## Challenge:
Select lines where the word "scene" appears.

## Provided data:
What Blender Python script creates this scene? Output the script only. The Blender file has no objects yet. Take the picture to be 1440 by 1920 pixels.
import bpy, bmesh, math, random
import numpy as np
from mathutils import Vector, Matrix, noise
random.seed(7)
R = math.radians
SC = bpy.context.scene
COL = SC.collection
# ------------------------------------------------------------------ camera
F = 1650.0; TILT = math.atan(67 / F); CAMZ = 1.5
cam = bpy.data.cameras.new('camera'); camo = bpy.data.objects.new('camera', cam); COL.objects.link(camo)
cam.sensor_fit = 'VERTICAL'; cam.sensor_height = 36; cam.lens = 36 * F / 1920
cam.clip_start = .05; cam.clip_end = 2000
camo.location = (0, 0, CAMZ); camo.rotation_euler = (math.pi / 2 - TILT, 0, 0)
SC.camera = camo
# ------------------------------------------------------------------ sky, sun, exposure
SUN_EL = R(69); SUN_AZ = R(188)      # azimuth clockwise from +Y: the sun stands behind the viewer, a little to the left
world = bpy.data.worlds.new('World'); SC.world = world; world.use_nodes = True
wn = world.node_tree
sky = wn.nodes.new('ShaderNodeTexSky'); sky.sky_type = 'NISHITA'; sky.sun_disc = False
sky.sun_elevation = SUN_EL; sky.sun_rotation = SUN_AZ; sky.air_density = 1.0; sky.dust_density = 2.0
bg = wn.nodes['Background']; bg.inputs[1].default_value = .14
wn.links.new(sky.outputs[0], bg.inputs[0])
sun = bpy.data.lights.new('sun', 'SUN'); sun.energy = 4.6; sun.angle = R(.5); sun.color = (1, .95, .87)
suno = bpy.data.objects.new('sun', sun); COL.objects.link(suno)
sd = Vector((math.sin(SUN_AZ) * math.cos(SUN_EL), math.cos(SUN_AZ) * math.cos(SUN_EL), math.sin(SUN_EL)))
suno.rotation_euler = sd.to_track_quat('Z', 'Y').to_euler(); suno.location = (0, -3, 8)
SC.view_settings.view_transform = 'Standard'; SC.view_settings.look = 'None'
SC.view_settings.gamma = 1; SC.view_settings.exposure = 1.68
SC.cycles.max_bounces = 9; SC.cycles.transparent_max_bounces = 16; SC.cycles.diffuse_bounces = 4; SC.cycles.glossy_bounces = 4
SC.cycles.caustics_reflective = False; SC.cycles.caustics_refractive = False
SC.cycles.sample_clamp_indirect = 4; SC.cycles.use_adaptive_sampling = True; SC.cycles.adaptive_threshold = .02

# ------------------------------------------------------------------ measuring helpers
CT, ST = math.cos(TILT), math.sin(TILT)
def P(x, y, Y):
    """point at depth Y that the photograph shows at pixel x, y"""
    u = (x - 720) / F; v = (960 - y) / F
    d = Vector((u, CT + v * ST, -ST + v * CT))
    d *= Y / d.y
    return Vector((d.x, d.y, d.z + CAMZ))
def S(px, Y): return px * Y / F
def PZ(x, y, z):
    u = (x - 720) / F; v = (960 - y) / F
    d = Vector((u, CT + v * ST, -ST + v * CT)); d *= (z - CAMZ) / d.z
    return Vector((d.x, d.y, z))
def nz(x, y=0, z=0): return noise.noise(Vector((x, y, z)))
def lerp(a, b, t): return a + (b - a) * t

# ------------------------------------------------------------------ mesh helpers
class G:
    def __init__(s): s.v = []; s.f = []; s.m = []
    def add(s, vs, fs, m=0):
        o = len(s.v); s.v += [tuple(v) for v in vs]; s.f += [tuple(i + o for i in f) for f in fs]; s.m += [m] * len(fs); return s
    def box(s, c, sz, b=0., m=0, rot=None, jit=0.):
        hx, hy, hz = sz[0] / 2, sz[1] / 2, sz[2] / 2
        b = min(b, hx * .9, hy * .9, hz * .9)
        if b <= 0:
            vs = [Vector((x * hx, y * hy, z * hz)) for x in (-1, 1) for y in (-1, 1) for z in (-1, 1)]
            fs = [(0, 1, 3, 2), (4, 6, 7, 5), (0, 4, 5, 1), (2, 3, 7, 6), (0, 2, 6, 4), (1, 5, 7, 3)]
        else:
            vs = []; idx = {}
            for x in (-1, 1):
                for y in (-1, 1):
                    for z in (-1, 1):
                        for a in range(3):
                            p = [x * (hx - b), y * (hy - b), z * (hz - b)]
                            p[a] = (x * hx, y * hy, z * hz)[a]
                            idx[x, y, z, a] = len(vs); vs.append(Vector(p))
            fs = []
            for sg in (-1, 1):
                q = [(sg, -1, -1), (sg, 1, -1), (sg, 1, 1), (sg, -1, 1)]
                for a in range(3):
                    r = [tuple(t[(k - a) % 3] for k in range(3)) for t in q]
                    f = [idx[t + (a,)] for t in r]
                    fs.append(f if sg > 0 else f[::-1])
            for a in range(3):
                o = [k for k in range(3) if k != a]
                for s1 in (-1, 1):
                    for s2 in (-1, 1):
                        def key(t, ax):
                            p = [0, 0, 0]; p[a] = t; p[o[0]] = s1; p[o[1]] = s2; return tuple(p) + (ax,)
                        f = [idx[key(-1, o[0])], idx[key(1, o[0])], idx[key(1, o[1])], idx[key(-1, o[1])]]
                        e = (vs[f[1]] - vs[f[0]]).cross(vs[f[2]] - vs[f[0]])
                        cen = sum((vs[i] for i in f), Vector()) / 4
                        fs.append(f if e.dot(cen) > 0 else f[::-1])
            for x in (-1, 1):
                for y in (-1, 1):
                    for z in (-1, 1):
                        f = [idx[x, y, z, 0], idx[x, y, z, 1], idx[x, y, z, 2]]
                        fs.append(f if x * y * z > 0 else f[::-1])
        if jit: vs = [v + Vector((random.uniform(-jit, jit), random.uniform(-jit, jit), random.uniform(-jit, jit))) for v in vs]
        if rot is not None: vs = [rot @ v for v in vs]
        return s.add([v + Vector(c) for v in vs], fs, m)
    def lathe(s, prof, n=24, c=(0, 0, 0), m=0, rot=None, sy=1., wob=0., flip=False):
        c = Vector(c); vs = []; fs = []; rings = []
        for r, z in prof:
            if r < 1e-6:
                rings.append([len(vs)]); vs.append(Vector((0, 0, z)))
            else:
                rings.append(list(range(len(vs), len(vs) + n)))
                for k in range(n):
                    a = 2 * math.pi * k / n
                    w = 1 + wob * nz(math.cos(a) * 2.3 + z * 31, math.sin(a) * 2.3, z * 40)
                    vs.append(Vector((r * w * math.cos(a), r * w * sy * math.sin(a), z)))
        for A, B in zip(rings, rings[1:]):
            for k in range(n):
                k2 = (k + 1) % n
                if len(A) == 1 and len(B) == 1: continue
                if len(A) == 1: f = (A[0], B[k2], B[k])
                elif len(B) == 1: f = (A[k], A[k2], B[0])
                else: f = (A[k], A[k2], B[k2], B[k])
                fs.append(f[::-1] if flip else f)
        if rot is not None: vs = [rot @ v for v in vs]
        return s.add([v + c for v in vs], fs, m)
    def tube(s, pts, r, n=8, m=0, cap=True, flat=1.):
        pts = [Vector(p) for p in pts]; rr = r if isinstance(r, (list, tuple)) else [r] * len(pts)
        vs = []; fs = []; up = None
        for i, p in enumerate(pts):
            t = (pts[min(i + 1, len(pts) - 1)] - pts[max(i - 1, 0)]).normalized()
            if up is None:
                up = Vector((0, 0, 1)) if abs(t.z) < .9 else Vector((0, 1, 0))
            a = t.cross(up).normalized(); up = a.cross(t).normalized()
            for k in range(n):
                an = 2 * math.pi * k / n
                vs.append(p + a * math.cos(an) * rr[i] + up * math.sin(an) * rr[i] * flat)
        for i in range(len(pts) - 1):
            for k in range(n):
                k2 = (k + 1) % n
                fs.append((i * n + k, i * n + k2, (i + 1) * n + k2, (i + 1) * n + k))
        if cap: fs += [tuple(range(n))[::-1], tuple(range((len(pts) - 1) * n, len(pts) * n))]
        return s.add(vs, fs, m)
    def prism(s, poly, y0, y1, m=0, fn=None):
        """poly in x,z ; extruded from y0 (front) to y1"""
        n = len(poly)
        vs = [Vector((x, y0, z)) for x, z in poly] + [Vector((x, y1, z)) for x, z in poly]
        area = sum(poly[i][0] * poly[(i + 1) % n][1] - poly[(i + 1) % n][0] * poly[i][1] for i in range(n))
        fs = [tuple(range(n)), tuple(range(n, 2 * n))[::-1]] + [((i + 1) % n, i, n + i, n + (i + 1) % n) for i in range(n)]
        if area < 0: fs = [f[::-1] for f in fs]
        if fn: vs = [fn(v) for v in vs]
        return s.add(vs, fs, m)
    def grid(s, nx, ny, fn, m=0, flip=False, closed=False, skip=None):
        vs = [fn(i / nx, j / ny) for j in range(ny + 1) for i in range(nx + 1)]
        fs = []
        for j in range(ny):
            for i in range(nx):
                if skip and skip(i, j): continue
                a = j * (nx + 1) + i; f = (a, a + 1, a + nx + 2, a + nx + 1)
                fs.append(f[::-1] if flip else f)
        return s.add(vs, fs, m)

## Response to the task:
What Blender Python script creates this scene? Output the script only. The Blender file has no objects yet. Take the picture to be 1440 by 1920 pixels.
SC = bpy.context.scene